What Chart Do You Use?

A station owner recently asked for and received my Country library playlists; Recurrent, Gold, Classics and Legends. He’d had some uneasiness about many of the songs he was hearing on his station; some of them just didn’t seem ‘right’. As he began updating and adjusting the library and was immediately pleased with the result, he sent an eamail asking which chart I relied on. Here’s how I answered:

for tracking top 10 performance,
i use MediaBase now. switched to it about 5 years ago.
before that, Billboard. i used the R&R chart until it
folded.

again, this is only for noting Top 10 performance,
the confirming fact that a song should be a candidate for
inclusion in the Recurrent and Gold lists in the future.
‘candidate’ because not every top 10 record makes
the cut. i hone in on Top 5 for those lists as it is
more reliable.

charts for new songs judgement/consideration are
culled from many different lists. i see what’s on
billboard and mediabase. more importantly are
the digital charts. iTunes shows what’s being bought
Youtube views are an indicator of bubbling interest.
same goes for the Shazam chart.
and the Slacker EQ chart. this one measures how long
a person listened to a track, did she listen all the way to the
end of the song, did he add it to his ‘favorites’, did
they ‘share’ it on social media.

since its debut this summer the chart to watch is: buzzanglemusic.com
this one is a comprehensive aggregation of sales from
all platforms.

as my sage mentor told me way way way back: the two indicators
of a record’s programming value are 1st: requests 2nd sales
and the dollar spent to buy a song is the more important of the two.

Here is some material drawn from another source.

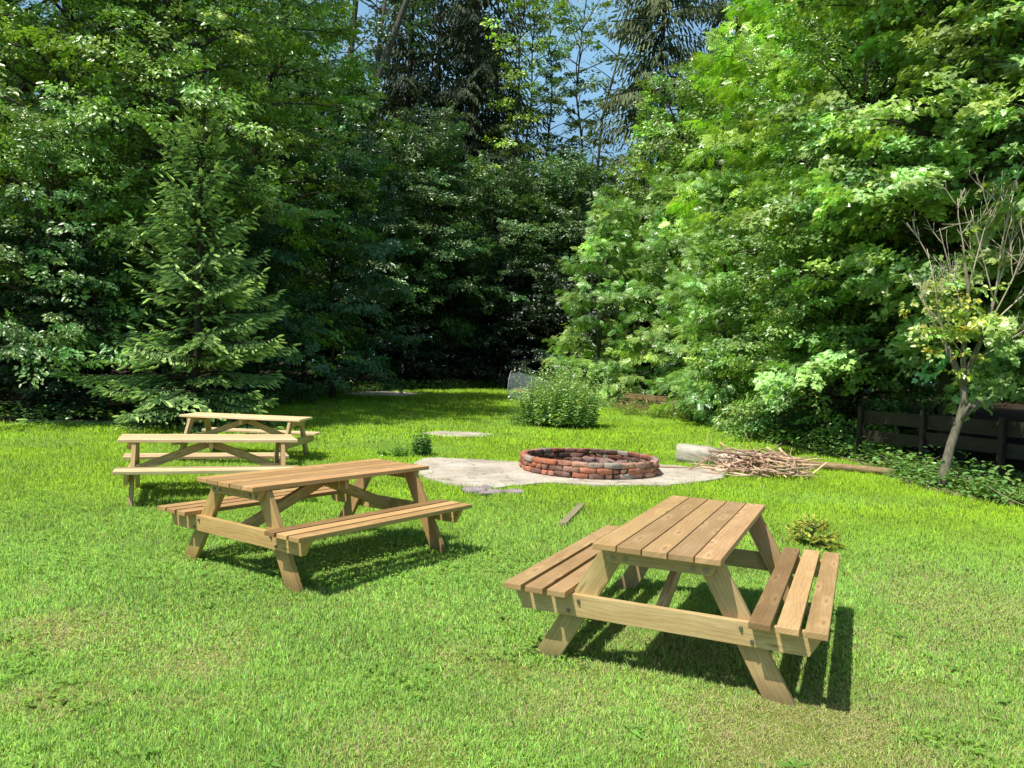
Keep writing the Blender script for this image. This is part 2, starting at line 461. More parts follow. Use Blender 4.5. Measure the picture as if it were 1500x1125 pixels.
def spruce(seed, H, base, Rm, shoot, lc, gap=.34, perw=8, power=.85, droop=.25, hang=.0, r0=None, tipc=None, sgap=.11, irregular=.25, fill=1.0):
    rng = np.random.default_rng(seed)
    GT = Geo(); GC = Geo()
    zz = np.linspace(0, H, 9); r0 = r0 or H * .012 + .02
    tp = np.stack([np.cumsum(rng.normal(0, .004 * H, 9)), np.cumsum(rng.normal(0, .004 * H, 9)), zz], 1); tp[:, :2] -= tp[0, :2]; tp[0, 2] = -.1
    tube(GT, tp, r0 * (1 - zz / H) ** .85 + .008, 8)
    P = []; Dd = []; Nn = []; S = []; C = []
    z = base
    while z < H * .985:
        f = (z - base) / (H - base)
        for b in range(perw if f < .85 else 5):
            if rng.random() > fill: continue
            a = rng.uniform(0, 2 * PI)
            ln = (Rm * (1 - f) ** power) * rng.uniform(1 - irregular * 1.6, 1 + irregular) + .12
            z0 = z + rng.uniform(-.5, .5) * gap
            k = 7; s = np.linspace(0, 1, k)
            el = .12 + .55 * f
            pts = np.stack([math.cos(a) * ln * s, math.sin(a) * ln * s, z0 + ln * (el * s - (droop + .25 * (1 - f)) * s ** 2 + .22 * s ** 4)], 1)
            pts[:, 0] += np.interp(z0, zz, tp[:, 0]); pts[:, 1] += np.interp(z0, zz, tp[:, 1])
            pts[:, 2] = np.maximum(pts[:, 2], .08)
            tube(GT, pts, (.006 + .008 * ln) * (1 - .8 * s) + .003, 4, cap=False)
            od = np.array([math.cos(a), math.sin(a), 0]); sd = np.array([-math.sin(a), math.cos(a), 0])
            nl = max(2, int(ln / sgap))
            for j in range(nl):
                sj = .2 + .8 * (j + .5) / nl
                q = np.array([np.interp(sj, s, pts[:, c]) for c in range(3)])
                for sg in (-1, 1):
                    ll = ln * .38 * (1.08 - sj) ** .8 * rng.uniform(.6, 1.1) + shoot * .5
                    ns = max(1, int(ll / (shoot * .62)))
                    dd = od * .75 + sd * sg * .8
                    dd = dd / np.linalg.norm(dd)
                    for w in range(ns):
                        t = (w + .35) / ns
                        pos = q + dd * ll * t + np.array([0, 0, -.32 * ll * t * t - hang * ll * t])
                        P.append(pos); 
                        Dd.append(dd * (1 - .5 * hang) + od * .25 + np.array([0, 0, -.22 - hang * 1.6]) + rng.normal(0, .22, 3))
                        Nn.append(np.array([0, 0, 1.]) + od * .75 + rng.normal(0, .3, 3))
                        S.append(shoot * rng.uniform(.75, 1.25))
                        tip = (w == ns - 1) and rng.random() < .8
                        C.append((tipc if (tip and tipc is not None) else lc))
            P.append(pts[-1]); Dd.append(pts[-1] - pts[-2]); Nn.append(np.array([0, 0, 1.])); S.append(shoot * 1.3); C.append(tipc if tipc is not None else lc)
        z += gap * rng.uniform(.8, 1.2)
    for w in range(4):
        P.append(tp[-1] - [0, 0, .3 * w * shoot]); Dd.append(np.array([.2 * math.cos(w * 2), .2 * math.sin(w * 2), 1.])); Nn.append(np.array([1., 0, 0])); S.append(shoot * 1.2); C.append(lc)
    P = np.array(P); C = np.array(C) * np.exp(rng.normal(0, .18, (len(P), 1)))
    leaves(GC, P, np.array(Dd), np.array(Nn), np.array(S), 'shoot', C)
    return GT.mesh('trunk', True), GC.mesh('crown')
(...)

the conundrum that we can’t solve is: WHO is buying the record.
Country is primarily and Adult 35+ format.
under 30 demos are far and away more likely to buy and share
music than past-30 adults are. so that gives the charts their
present skew towards BroCountry and the Country-rap glut.
much of this is “not Country” to more mature ears, those who
are much more likely to listen to broadcast radio than ipods.
so, a Country music director needs to be careful with
acts like Dan + Shay and new guy Kane Brown, both of whom are
doing fairly well on all charts now.